Yapılan incelemede davacının ilk prim kesintisinin 10.8.1994 tarihinde yapıldığı, ilk kesinti tarihinden sonra 1995, 1996, 1997, 1998, 1999, 2000, 2001, 2005, 2006 yıllarında Bağ-Kur prim kesintisi yapıldığı tarım Kredi Kooperatif kaydının olmadığı, 2345 m² arazisinin bulunduğu, 11.4.2005 ve devamı şeklinde ziraat odası kaydının olduğu, kendi arazisinde ve kiraladığı arazilerde tütün ekerek geçimini sağladığı muhtar ve tanık beyanları ile zabıta araştırmasında tesbit edildiği görülmüştür.

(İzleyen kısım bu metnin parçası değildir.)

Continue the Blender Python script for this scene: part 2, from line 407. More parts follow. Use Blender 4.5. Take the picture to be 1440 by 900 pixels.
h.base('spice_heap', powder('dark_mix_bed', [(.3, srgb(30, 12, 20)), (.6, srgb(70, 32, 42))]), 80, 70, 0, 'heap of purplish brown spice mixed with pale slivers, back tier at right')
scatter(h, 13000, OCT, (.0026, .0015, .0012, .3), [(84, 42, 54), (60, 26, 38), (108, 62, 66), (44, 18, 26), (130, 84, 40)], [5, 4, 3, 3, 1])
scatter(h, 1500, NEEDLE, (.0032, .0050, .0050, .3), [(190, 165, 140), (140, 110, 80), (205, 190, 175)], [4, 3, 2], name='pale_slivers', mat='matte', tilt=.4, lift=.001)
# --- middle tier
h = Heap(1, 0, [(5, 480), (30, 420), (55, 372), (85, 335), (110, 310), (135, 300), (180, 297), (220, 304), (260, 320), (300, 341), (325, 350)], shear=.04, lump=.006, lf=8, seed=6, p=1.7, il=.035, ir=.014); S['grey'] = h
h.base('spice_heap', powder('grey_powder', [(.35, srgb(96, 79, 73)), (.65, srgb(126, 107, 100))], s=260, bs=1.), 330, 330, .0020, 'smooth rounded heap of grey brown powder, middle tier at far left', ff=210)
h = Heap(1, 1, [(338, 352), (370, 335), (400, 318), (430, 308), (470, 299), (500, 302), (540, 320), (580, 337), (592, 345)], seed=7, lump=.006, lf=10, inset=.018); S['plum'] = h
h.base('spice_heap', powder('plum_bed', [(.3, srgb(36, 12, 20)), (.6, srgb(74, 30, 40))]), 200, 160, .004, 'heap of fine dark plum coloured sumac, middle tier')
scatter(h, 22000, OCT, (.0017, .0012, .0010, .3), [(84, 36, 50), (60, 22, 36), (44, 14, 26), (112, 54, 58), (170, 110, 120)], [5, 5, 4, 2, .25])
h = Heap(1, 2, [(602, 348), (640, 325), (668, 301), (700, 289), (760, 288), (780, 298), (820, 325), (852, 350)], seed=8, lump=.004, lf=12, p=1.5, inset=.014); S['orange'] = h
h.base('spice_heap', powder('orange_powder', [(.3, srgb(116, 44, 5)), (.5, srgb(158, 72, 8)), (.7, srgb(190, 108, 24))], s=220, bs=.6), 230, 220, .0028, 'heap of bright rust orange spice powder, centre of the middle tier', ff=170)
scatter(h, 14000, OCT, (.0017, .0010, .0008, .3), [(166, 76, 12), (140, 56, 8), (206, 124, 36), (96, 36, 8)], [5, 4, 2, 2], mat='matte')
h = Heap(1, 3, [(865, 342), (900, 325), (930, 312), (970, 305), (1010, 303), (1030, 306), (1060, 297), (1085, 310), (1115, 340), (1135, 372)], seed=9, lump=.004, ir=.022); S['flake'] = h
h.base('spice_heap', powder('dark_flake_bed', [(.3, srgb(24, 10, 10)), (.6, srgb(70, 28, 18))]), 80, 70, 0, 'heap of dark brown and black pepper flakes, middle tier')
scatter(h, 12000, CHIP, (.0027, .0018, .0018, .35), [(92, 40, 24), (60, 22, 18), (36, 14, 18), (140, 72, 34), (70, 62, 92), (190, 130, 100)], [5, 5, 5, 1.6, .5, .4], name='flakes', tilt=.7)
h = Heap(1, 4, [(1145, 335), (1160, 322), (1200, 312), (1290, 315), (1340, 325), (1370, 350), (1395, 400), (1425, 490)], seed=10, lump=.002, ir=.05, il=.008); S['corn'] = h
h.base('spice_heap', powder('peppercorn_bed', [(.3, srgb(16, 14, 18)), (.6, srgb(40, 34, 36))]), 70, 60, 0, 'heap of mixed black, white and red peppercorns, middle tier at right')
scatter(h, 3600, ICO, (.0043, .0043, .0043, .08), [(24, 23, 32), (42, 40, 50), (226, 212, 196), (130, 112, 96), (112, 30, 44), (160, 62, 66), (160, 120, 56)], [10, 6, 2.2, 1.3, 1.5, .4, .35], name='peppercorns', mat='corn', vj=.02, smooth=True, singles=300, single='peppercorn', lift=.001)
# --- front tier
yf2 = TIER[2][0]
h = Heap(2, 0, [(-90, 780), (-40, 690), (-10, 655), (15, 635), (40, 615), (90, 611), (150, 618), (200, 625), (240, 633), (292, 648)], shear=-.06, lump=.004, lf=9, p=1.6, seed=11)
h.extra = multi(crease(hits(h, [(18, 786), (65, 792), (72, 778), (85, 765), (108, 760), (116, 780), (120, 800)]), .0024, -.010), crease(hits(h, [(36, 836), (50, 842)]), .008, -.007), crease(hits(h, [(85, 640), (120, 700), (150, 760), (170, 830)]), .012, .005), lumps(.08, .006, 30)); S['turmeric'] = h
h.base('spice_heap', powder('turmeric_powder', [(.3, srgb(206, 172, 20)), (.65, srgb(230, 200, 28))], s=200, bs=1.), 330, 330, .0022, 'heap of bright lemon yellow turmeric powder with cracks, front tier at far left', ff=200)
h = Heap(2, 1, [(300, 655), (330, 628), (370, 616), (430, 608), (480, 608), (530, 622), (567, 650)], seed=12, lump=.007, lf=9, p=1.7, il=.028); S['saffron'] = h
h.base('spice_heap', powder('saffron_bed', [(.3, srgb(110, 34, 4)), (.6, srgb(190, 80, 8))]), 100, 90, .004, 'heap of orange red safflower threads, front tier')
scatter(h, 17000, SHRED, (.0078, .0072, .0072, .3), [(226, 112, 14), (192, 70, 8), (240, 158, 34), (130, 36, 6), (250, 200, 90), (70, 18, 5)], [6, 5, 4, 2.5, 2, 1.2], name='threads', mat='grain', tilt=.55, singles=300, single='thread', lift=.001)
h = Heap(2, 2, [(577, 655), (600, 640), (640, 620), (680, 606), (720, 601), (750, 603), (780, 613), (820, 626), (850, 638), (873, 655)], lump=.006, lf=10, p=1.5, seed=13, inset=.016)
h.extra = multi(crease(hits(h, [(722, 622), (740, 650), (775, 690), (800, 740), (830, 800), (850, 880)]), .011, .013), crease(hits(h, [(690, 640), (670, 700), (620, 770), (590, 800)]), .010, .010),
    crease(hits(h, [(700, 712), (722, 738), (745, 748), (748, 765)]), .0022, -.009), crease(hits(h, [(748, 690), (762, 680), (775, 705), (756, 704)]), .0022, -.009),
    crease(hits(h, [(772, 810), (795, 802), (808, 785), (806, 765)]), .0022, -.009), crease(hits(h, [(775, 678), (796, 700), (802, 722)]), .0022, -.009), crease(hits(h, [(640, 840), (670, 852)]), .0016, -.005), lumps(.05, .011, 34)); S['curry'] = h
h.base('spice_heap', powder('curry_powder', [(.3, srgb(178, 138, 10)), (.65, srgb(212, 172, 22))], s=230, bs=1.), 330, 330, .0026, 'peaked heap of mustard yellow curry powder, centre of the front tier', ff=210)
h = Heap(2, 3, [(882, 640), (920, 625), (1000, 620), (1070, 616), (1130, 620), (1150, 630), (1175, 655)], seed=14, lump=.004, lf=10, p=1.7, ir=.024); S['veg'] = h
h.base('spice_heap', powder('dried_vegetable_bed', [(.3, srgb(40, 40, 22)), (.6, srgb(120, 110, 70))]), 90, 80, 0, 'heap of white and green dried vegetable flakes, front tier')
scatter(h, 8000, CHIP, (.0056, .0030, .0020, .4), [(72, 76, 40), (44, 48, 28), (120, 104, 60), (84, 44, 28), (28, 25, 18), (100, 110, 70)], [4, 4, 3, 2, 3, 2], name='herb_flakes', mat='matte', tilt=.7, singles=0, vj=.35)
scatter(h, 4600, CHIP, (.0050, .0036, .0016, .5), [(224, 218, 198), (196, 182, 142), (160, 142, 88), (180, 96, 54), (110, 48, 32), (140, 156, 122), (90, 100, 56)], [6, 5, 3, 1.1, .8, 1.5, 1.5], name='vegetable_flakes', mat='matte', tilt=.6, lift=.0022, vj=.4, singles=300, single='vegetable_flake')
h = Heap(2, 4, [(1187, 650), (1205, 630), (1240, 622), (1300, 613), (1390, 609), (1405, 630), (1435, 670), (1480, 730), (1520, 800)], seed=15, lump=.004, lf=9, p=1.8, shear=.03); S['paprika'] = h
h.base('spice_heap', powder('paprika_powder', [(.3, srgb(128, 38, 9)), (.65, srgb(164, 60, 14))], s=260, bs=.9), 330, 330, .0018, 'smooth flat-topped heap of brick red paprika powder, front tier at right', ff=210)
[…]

Mahkemece tesis edilen sigortalılık başlangıcı tarihinin 1.9.1994 olarak kabulü ile davacının prim kesintisinin bulunduğu 1.9.1994-31.12.2001 ve 1.4.2005-1.5.2006 tarihleri arasında tesbite karar verilmesi doğru isede prim kesintisi yada prim ödemesi ve ziraat odası, kooperatif kaydının bulunmadığı, 1.1.2002 tarihinden sonra tarımsal faaliyeti kanıtlanmayan 1.1.2002-1.5.2005 tarihleri arasında tesbite karar verilmesi hatalı olmuştur.
Mahkemece yukarıda belirtilen maddi ve hukuki olgular dikkate alınmaksızın yazılı şekilde karar verilmesi
usul ve yasaya aykırı olup bozma nedenidir.
O halde, davalının bu yönleri amaçlayan temyiz itirazları kabul edilmeli ve hüküm bozulmalıdır.
SONUÇ: Hükmün yukarıda açıklanan nedenlerle BOZULMASINA, 6.4.2009 gününde oybirliğiyle karar verildi.